Politics & Government

House speaker deciding on run

FRANKFORT - House Speaker Jody Richards said he will announce whether he'll run for the Democratic nomination for governor next week and has confirmed that he's talking with former Secretary of State John Y. Brown III about forming a slate.

"I do feel that the discussions with him have been positive," Richards told the Herald-Leader. "I have talked with him recently and seriously, and we will make some sort of an announcement next week."

Richards, who barely lost to Ben Chandler in the 2003 Democratic primary, said he has been in talks with "some other" prospective running mates. He declined to say whether Brown is his first choice.

Next week is shaping up to be a busy one in the ever-expanding and increasingly competitive governor's race.

On the Republican side, former U.S. Rep. Anne Northup is expected to officially announce her candidacy.

And the Democratic primary -- which already includes former Lt. Gov. Steve Beshear, state Treasurer Jonathan Miller and Harlan County demolition contractor Otis Hensley -- could get more crowded.

Brown confirmed in a statement that he expects "a final decision mid- to late next week" about the possibility of a Richards-Brown slate.

Attorney General Greg Stumbo said Thursday he hopes to decide between running for re-election and seeking the governorship within the next 10 days.

And former Lt. Gov. Steve Henry also has said he hopes to announce his slate Wednesday or Thursday.

Henry sounded surprised when told of the news of a possible Richards-Brown ticket.

"Really?" Henry asked.

Henry wouldn't confirm whether he had been in talks with Brown. "You'll have to ask John," Henry said.

And Brown declined to comment beyond his statement that "Speaker Richards and I have had several very encouraging conversations over the past several weeks about a possible Richards-Brown ticket."
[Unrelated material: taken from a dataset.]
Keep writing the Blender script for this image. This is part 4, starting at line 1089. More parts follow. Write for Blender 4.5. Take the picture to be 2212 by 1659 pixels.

Henry said he won't discuss his running mate until he unveils the slate. Kentucky law requires a candidate for governor to announce his lieutenant governor candidate before raising or spending funds.

"We have a firm commitment for a running mate," Henry said, but added that he had not yet formally extended the position to that person.

Others who are still mulling the race include two wealthy Louisville businessmen Charlie Owen and Bruce Lunsford.

Owen declined to comment on his intentions yesterday.

Lunsford, who ran in 2003 before dropping out days before the Democratic primary, "is still very interested in running," said Sen. Ed Worley, a Richmond Democrat who has been in talks with Lunsford about potentially running together.

Worley, however, said Lunsford wants to see how many candidates from Jefferson County enter the race because that is his largest base of support.

Richards, meanwhile, said he will make his decision about running independent of what other potential candidates decide and is confident he can raise enough money to compete.

Richards, 68, is the longest-serving House speaker in Kentucky history, having served as the top Democrat in the House since 1995.

"Many of the members of the House have come up to me and asked me to run," Richards said. "It's been encouraging."

Brown, who served as secretary of state from 1995 to 2003, is the son of former Gov. John Y. Brown Jr., who was in office from 1979 to 1983.